Another safeguard for creditors removed temporarily is wrongful trading. This imposes personal liability on directors of a company if they continue to incur debt when their company is unlikely to avoid insolvent liquidation. This had to be introduced otherwise the risk to directors of companies who took out a CBIL would be huge. The reason for taking out a CBIL is because your company cannot pay its debts due to the crisis. Taking on more debt with interest payable, in those circumstances would almost certainly lead to a finding of wrongful trading if the company did subsequently go into insolvent liquidation. Some safeguards do remain though, and directors still have to act in the best interests of the company and cannot misapply funds. It will be interesting to see in the future how much scrutiny is applied to how CBILs are used in the 9o day period for which these safeguards are temporarily suspended.

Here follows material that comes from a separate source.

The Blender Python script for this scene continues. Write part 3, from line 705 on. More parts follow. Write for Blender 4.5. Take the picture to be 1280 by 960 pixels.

Is a CBIL the answer though?

If a business cannot pay its debts now and the indications are that restrictions are going to be in place for longer than the optimists originally thought, how are they going to be able to meet their continuing liabilities and repay the loan, after an even longer period of restrictions? Furloughing staff and not paying rent will obviously help but when these schemes end where are the funds coming from to pay these liabilities, which will be ongoing and, in the case of rent, the arrears that will have built up?